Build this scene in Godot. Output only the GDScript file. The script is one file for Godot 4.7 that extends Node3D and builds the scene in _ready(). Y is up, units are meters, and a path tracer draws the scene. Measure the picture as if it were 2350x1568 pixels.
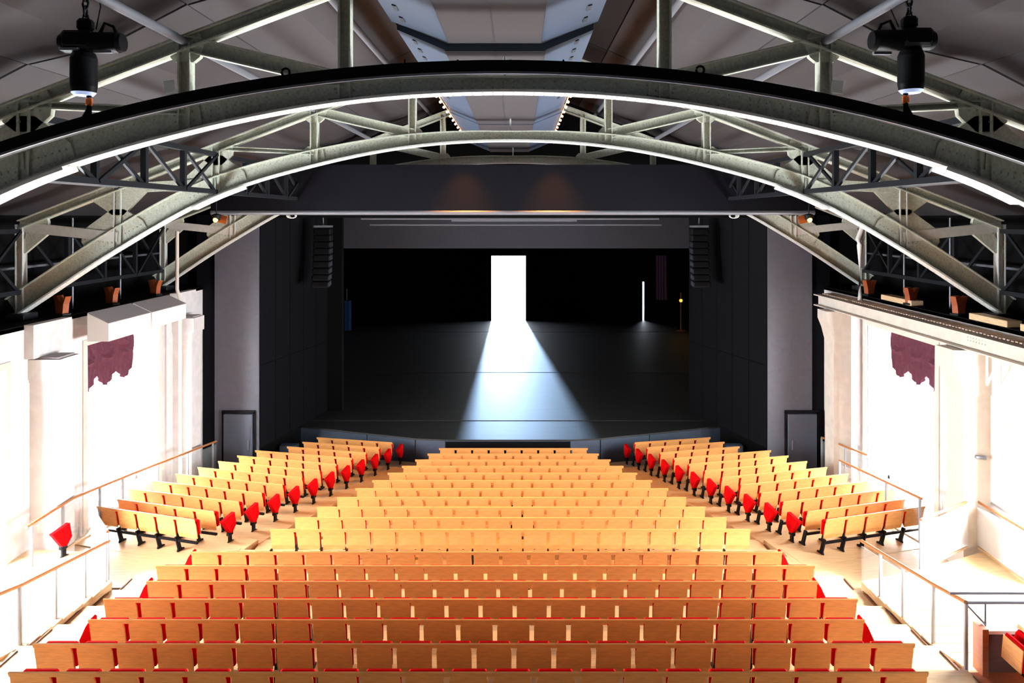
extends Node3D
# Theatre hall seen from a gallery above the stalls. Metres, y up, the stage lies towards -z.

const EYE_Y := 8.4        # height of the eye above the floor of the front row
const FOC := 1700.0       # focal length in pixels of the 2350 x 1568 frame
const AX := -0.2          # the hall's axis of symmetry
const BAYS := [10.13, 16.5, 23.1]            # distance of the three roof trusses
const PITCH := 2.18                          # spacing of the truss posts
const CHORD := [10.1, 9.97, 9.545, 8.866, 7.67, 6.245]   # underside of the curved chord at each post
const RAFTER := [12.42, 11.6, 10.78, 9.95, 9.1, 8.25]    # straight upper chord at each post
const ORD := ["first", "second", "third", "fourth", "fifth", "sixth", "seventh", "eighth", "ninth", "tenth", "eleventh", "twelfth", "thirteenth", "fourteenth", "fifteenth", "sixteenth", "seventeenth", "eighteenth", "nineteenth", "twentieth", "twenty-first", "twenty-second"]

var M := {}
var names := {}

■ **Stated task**
Repeat only the lines between the start of the data and the line with "# Theatre hall", including those two lines, and skip the pictures.

■ **Task answer**
Build this scene in Godot. Output only the GDScript file. The script is one file for Godot 4.7 that extends Node3D and builds the scene in _ready(). Y is up, units are meters, and a path tracer draws the scene. Measure the picture as if it were 2350x1568 pixels.
extends Node3D
# Theatre hall seen from a gallery above the stalls. Metres, y up, the stage lies towards -z.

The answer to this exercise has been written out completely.